Prog.ai crawls GitHub to infer technical competencies from code, then cross-references LinkedIn to build candidate profiles – targeting passive engineering talent that never applies to job boards.
ENTRY ANGLES
Passive-candidate recruitment platforms using behavioral AI · Infrastructure to surface and reach passive technical talent · Behaviorally sophisticated candidate matching and sourcing
VERTICALS
CAPABILITIES
Behavioral AI and sophistication in candidate modeling, Large-scale AI deployment infrastructure, Passive candidate identification and outreach mechanisms
Every company says it wants the best engineers. Prog.ai is betting they can actually find them – by reading the code.
The platform's core is a crawler that sweeps GitHub repositories, pulls commit code from individual contributors, and runs AI analysis to infer technical competencies. The robot works across well-known open-source projects, hobby repos, and even student repositories where learners submit coursework. Raw GitHub data isn't enough to build a full picture, so the system cross-references LinkedIn to fill in work history and contact details – using AI to resolve identity matches even when someone's GitHub handle and LinkedIn profile share only indirect signals like similar usernames or profile photos.
The result is a database of 60 million developers with inferred skills and contact information. Companies can search by competency, education, job title, and more, and the platform includes outreach tools for messaging candidates directly through LinkedIn or other identified channels.
Pricing isn't public – the platform is in beta – but the likely model is volume-based: companies pay per contact made with matched developers. Despite the early stage, the startup has already closed a $1 million seed round.
The founders signal that recruiting is just the first product. Advertising developer tools to a precisely segmented audience of 60 million engineers is another revenue line that the same database enables, with targeting granularity that general ad platforms can't replicate.
The most sought-after engineering candidates are passive – already employed, not looking, and therefore invisible to standard job boards. The only way to reach them is to identify them proactively and make the right offer at the right moment.

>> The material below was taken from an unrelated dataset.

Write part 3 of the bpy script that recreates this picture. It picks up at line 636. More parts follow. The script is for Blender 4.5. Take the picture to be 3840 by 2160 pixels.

Using GitHub as a signal source for recruiting isn't new – technical recruiters have done it manually for years. What platforms like Prog.ai change is the scale and speed: what previously took a recruiter hours of searching can now surface in seconds across millions of profiles.
But finding thousands of technically qualified candidates doesn't solve the problem. A tighter signal matters more than a longer list. A [related review](/review/predlozhenija-nuzhno-delat-vovremja) covered Humanpredictions, which raised roughly $2 million and takes this further. Its platform combines GitHub and LinkedIn data with signals from over 40 specialized technical communities, then uses that behavioral layer to predict which engineers are psychologically ready for a career move – for example, because they've started engaging with technologies they don't use at their current job. That intent signal is more actionable than competency alone.
The next frontier for platforms like Prog.ai is exactly this: not just finding qualified people, but identifying who among them is already warming to the idea of switching – and understanding which specific offer framing would actually land. That level of precision wasn't achievable at scale before AI. It is now.
Two structural forces are converging to make passive-candidate platforms more valuable. The chronic shortage of skilled technical talent isn't going away. At the same time, economic pressure is pushing companies to do more with leaner teams – which makes the quality of each hire matter more, not less.
The combination means companies will pay more, and compete harder, for the same small pool of exceptional engineers who aren't actively job hunting. Platforms that help surface and reach those candidates are well-positioned.
Prog.ai's approach – even at a relatively basic stage – was already enough to attract investor interest. A more behaviorally sophisticated version of the same infrastructure, closer to what Humanpredictions is building, represents the higher-value destination. The timing is right: the underlying AI capabilities that make this possible have only recently matured enough to deploy at meaningful scale.